**Task description**: Retype, please, the listing from its opening line through the line that contains "10).build('hose', black_plastic, vac, smooth=True)", both included, without the pictures.

**Dataset excerpt**:
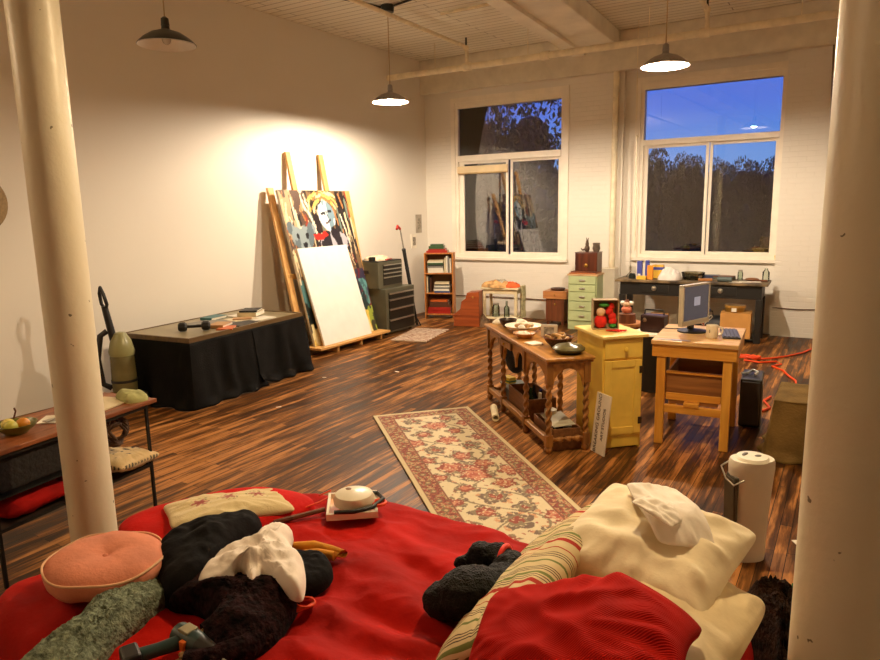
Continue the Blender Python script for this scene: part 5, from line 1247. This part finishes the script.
vac = T('vacuum_cleaner', 'olive and black upright vacuum cleaner between the column and low table', 'vacuum cleaner', (-5.97, 3.83, 0), 135)
oliv = mat('olive clear plastic', srgb(116, 110, 74), .25, 0, .1, 6); oliv2 = mat('yellow green plastic', srgb(148, 146, 100), .3, 0, .05)
MB().b2(-.16, .16, -.20, .12, .02, .13).build('floor_head', black_plastic, vac, bevel=.03)
MB().lathe([(.0001, .12), (.105, .12), (.115, .18), (.115, .30), (.11, .52), (.0001, .53)], seg=26).build('dust_bin', oliv, vac, smooth=True)
MB().lathe([(.119, .26), (.119, .285)], seg=26).build('bin_band', black_plastic, vac, smooth=True)
MB().lathe([(.112, .52), (.118, .56), (.095, .66), (.05, .74), (.0001, .75)], seg=26).build('motor_cover', oliv2, vac, smooth=True)
MB().ell((.06, -.07, .60), (.02, .015, .015), 8).build('power_button', mat('red plastic', srgb(170, 40, 25), .4), vac, smooth=True)
MB().tube([(0, .05, .60), (0, .08, .80), (0, .11, 1.0)], [.038, .034, .030], 10).build('handle_pole', black_plastic, vac, smooth=True)
MB().tube([(0, .10, .96), (-.03, .08, 1.02), (-.035, .10, 1.12), (0, .13, 1.18), (.035, .15, 1.12), (.03, .14, 1.02)], .017, 8, closed=True).build('handle_grip', black_plastic, vac, smooth=True)
MB().tube([(0, .12, .20), (-.02, .19, .25), (-.03, .21, .50), (-.02, .17, .72), (0, .11, .76)], .028, 10).build('hose', black_plastic, vac, smooth=True)

# ================================================================ black framed side table at far left
LA = 8.5
ft = T('metal_frame_table', 'black metal framed table with wooden top behind the left column', 'table', (-3.81, 1.97, 0), LA)
LM = ft.matrix_basis.copy()
redwood = wood('reddish table wood', srgb(150, 86, 46), srgb(100, 52, 28), .4, 'y', 3)
MB().b2(-.225, .225, -.53, .56, .69, .715).build('tabletop', redwood, ft, bevel=.004)
fm = MB()
for y in (-.49, .49):
    for x in (-.20, .20): MB().box(x, y, .345, .016, .016, .69).build('leg', black_metal, ft)
for z in (.675, .30): 
    for y in (-.49, .49): fm.b2(-.20, .20, y - .008, y + .008, z - .008, z + .008)
    for x in (-.20, .20): fm.b2(x - .008, x + .008, -.49, .49, z - .008, z + .008)
fm.build('frame_rail', black_metal, ft)
MB().b2(-.195, .195, -.485, .485, .285, .30).build('lower_shelf', mat('dark shelf', srgb(60, 42, 28), .6), ft)
MB().b2(-.195, .195, -.485, .10, .455, .465).build('middle_rack', black_metal, ft)
def onl(x, y, z=.716): return tuple(LM @ Vector((x, y, z)))
bb = T('storage_basket', 'dark storage basket under the top of the black framed table', 'basket', onl(0, -.20, .466), LA)
MB().box(0, 0, .095, .33, .50, .19, top=1.08).build('basket_body', mat('dark basket', srgb(24, 18, 14), .8, 0, .3, 40, bump=.5), bb, bevel=.02)
def cushion(name, label, W_, D_, H_, m, loc, rot, seed=1.0, pinch=.06, wr=.010, paintf=None, cat='pillow', n=44):
    o = pillow_mesh(W_, D_, H_, pinch, wr, seed, n).build(name, m); weld(o); o.location = loc; o.rotation_euler = [R(a) for a in rot]
    if paintf: paint(o, paintf)
    return tag(o, label, cat)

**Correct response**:
Continue the Blender Python script for this scene: part 5, from line 1247. This part finishes the script.
vac = T('vacuum_cleaner', 'olive and black upright vacuum cleaner between the column and low table', 'vacuum cleaner', (-5.97, 3.83, 0), 135)
oliv = mat('olive clear plastic', srgb(116, 110, 74), .25, 0, .1, 6); oliv2 = mat('yellow green plastic', srgb(148, 146, 100), .3, 0, .05)
MB().b2(-.16, .16, -.20, .12, .02, .13).build('floor_head', black_plastic, vac, bevel=.03)
MB().lathe([(.0001, .12), (.105, .12), (.115, .18), (.115, .30), (.11, .52), (.0001, .53)], seg=26).build('dust_bin', oliv, vac, smooth=True)
MB().lathe([(.119, .26), (.119, .285)], seg=26).build('bin_band', black_plastic, vac, smooth=True)
MB().lathe([(.112, .52), (.118, .56), (.095, .66), (.05, .74), (.0001, .75)], seg=26).build('motor_cover', oliv2, vac, smooth=True)
MB().ell((.06, -.07, .60), (.02, .015, .015), 8).build('power_button', mat('red plastic', srgb(170, 40, 25), .4), vac, smooth=True)
MB().tube([(0, .05, .60), (0, .08, .80), (0, .11, 1.0)], [.038, .034, .030], 10).build('handle_pole', black_plastic, vac, smooth=True)
MB().tube([(0, .10, .96), (-.03, .08, 1.02), (-.035, .10, 1.12), (0, .13, 1.18), (.035, .15, 1.12), (.03, .14, 1.02)], .017, 8, closed=True).build('handle_grip', black_plastic, vac, smooth=True)
MB().tube([(0, .12, .20), (-.02, .19, .25), (-.03, .21, .50), (-.02, .17, .72), (0, .11, .76)], .028, 10).build('hose', black_plastic, vac, smooth=True)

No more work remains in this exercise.